These are my maternal grandparents: Srul and Hava Orentlikher. This photo was taken in Kishinev in the 1900s.
My maternal grandfather, Srul Orentlikher, came from the town of Starokonstantinov in Ukraine. I even have a document confirming that he was a common citizen of Starokonstantinov. Grandfather Srul finished a private Russian gymnasium as an external student and was a private teacher of the Russian language. My mother told me that my grandfather was a follower of Baal Shem Tov. When my grandmother was pregnant with my mother, my grandfather perished during the Russian-Japanese war in 1905. He only left a message to call the baby Beila, if it were to be a girl.

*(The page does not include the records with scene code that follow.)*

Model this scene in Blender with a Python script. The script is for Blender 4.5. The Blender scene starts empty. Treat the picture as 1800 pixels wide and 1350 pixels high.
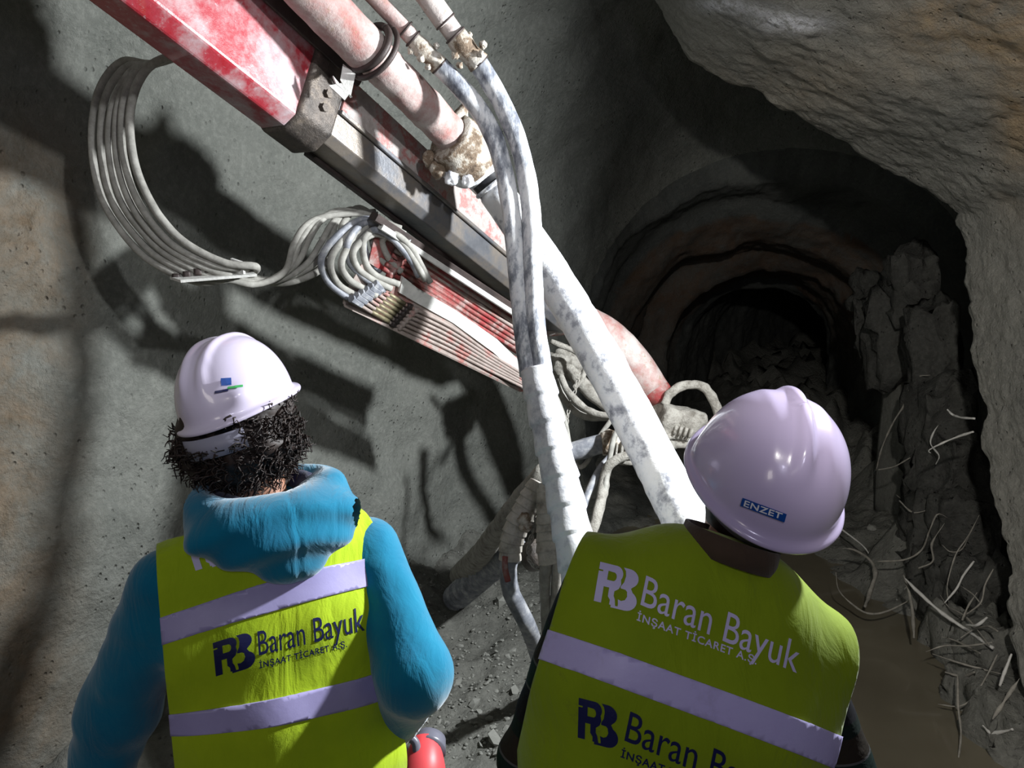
import bpy, bmesh, math, random
import numpy as np
from mathutils import Vector, Matrix
from mathutils.bvhtree import BVHTree
from math import pi, sin, cos, radians as R
random.seed(7)
scene = bpy.context.scene
COL = scene.collection
# ------------------------------------------------------------ camera, world, lamps, exposure
FPX = 1350.0
PITCH = math.atan(225 / 1350)
CAM = Vector((0, 0, 2.0))
cd = bpy.data.cameras.new('camera'); cam = bpy.data.objects.new('camera', cd); COL.objects.link(cam)
cam.location = CAM; cam.rotation_euler = (pi / 2 - PITCH, 0, 0)
cd.sensor_width = 36; cd.lens = 36 * FPX / 1800; cd.clip_start = .05; cd.clip_end = 100
scene.camera = cam
w = bpy.data.worlds.new('world'); scene.world = w; w.use_nodes = True
w.node_tree.nodes['Background'].inputs[0].default_value = (.5, .55, .6, 1)
w.node_tree.nodes['Background'].inputs[1].default_value = .02
scene.view_settings.view_transform = 'Standard'; scene.view_settings.look = 'None'
scene.view_settings.exposure = 0.0; scene.view_settings.gamma = 1.0
scene.view_settings.use_curve_mapping = False

def lamp(name, kind, loc, target, power, color, size=.1, angle=90, blend=.5):
    l = bpy.data.lights.new(name, kind); l.energy = power; l.color = color
    if kind == 'SPOT':
        l.spot_size = R(angle); l.spot_blend = blend; l.shadow_soft_size = size
    elif kind == 'AREA':
        l.size = size
    else: l.shadow_soft_size = size
    o = bpy.data.objects.new(name, l); COL.objects.link(o); o.location = loc
    o.rotation_euler = (Vector(target) - Vector(loc)).to_track_quat('-Z', 'Y').to_euler()
    return o
# work lamp of the machine, up on the right just outside the frame
lamp('work_lamp', 'SPOT', (1.52, 2.08, 2.42), (-.8, 2.65, 1.6), 470, (.93, .97, 1.0), .06, 138, .8)
# second lamp of the carrier, high behind the photographer, aimed at the boom
lamp('carrier_lamp', 'SPOT', (.95, -.35, 3.15), (-1.6, 2.8, 3.1), 150, (.95, .97, 1.0), .05, 72, .5)
# added fill spot, left and behind, to brighten the right-hand wall and pool
lamp('wall_fill', 'SPOT', (.15, -.35, 3.0), (2.3, 2.8, 1.75), 310, (1.0, .96, .90), .06, 66, .5)
# weak bluish-violet fill added behind the camera, and a second weak lamp
lamp('violet_fill', 'AREA', (.35, -1.1, 2.7), (.3, 2.5, 1.3), 7.5, (.80, .78, 1.0), .35)
lamp('side_lamp', 'AREA', (-.9, -1.4, 2.4), (-1.6, 3.0, 1.6), 5, (1.0, .93, .85), .5)

# ------------------------------------------------------------ geometry helpers
def P(px, py, d):
    xc = (px - 900) / FPX * d; yc = -(py - 675) / FPX * d
    f = Vector((0, cos(PITCH), -sin(PITCH))); u = Vector((0, sin(PITCH), cos(PITCH)))
    return CAM + f * d + u * yc + Vector((1, 0, 0)) * xc
def F(px, py, z=0.0):
    a = P(px, py, 1) - CAM
    return CAM + a * ((z - CAM.z) / a.z)
def PL(lst): return [P(*t) for t in lst]

def root_of(o):
    while o.parent: o = o.parent
    return o
def mesh_obj(name, verts, faces, mat=None, parent=None, smooth=True, uv=None):
    """verts in world coordinates; stored relative to the root's location"""
    V = np.array([tuple(v) for v in verts], dtype=float).reshape(-1, 3)
    if parent is not None:
        org = np.array(root_of(parent).location)
    else:
        lo = V.min(0); hi = V.max(0); org = np.array([(lo[0]+hi[0])/2, (lo[1]+hi[1])/2, lo[2]])
    me = bpy.data.meshes.new(name); me.from_pydata((V - org).tolist(), [], [tuple(map(int, f)) for f in faces]); me.update()
    if smooth: me.polygons.foreach_set('use_smooth', [True] * len(me.polygons))
    if mat:
        if isinstance(mat, (list, tuple)):
            for m in mat: me.materials.append(m)
        else: me.materials.append(mat)
    o = bpy.data.objects.new(name, me); COL.objects.link(o)
    if parent is not None: o.parent = parent
    else: o.location = org
    return o
def tag(o, label=None, cat=None, group=None, kind=None):
    if label: o['label'] = label
    if cat: o['category'] = cat
    if group: o['group'] = group
    if kind: o['kind'] = kind
    return o
def thing(name, loc, label, cat, group=None):
    o = bpy.data.objects.new(name, None); COL.objects.link(o); o.location = loc; o.empty_display_size = .1
    return tag(o, label, cat, group)
def struct(o): o['kind'] = 'structure'; return o

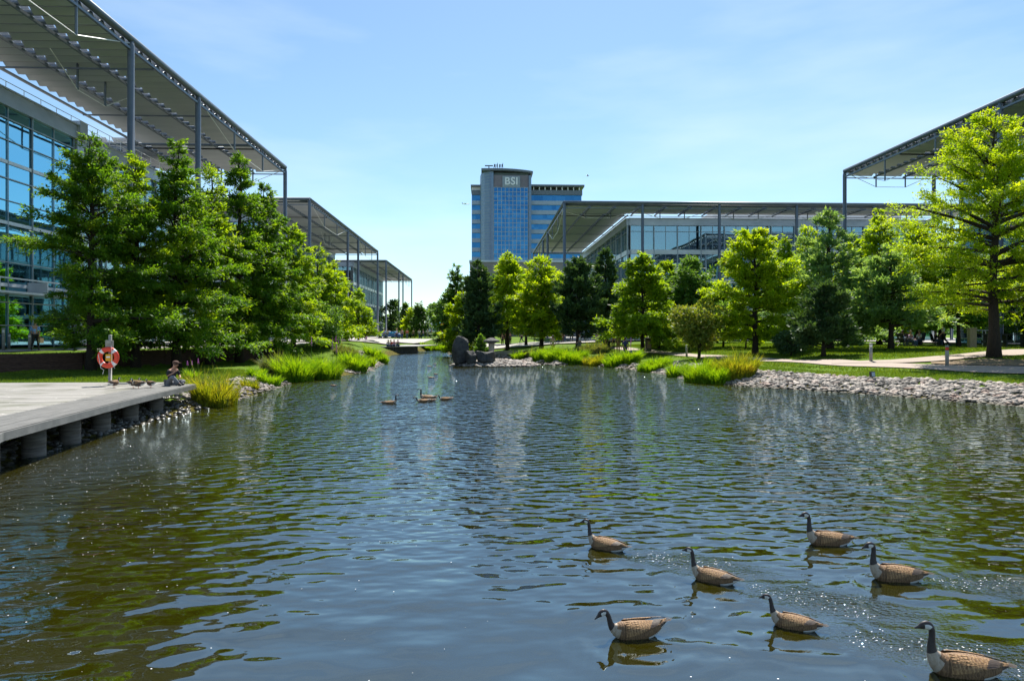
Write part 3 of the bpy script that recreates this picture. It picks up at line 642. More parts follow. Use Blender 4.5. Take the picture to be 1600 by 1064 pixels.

My grandmother, daughter of Shmuel Brick, was born in Bessarabia, in Kishinev, in 1878. She had many brothers and sisters, but I only knew two of them: sister Sura-Feiga and brother Srul Brick.
I don't know how my grandparents met. I think they took things closer to heart in their time. When my grandfather perished, my grandmother lost her hair and forgot how to read and write: she suffered so much. She already had a son and was pregnant again. The tsarist government paid her a pension of three rubles. After Sura-Feiga died, she entered into a marriage of convenience with Zilberman, who worked at the slaughter house Beit-ha-Shkhita on Popovskaya Street, present-day Tsyrelson Lane; this building no longer exists. This is what my mother told me, I don't know any details about this marriage. All I know is that my grandmother didn't change her surname. Zilberman helped my grandmother to get a job as a cashier in the slaughter house. She lived in a two-bedroom apartment in the slaughter house which the community gave her.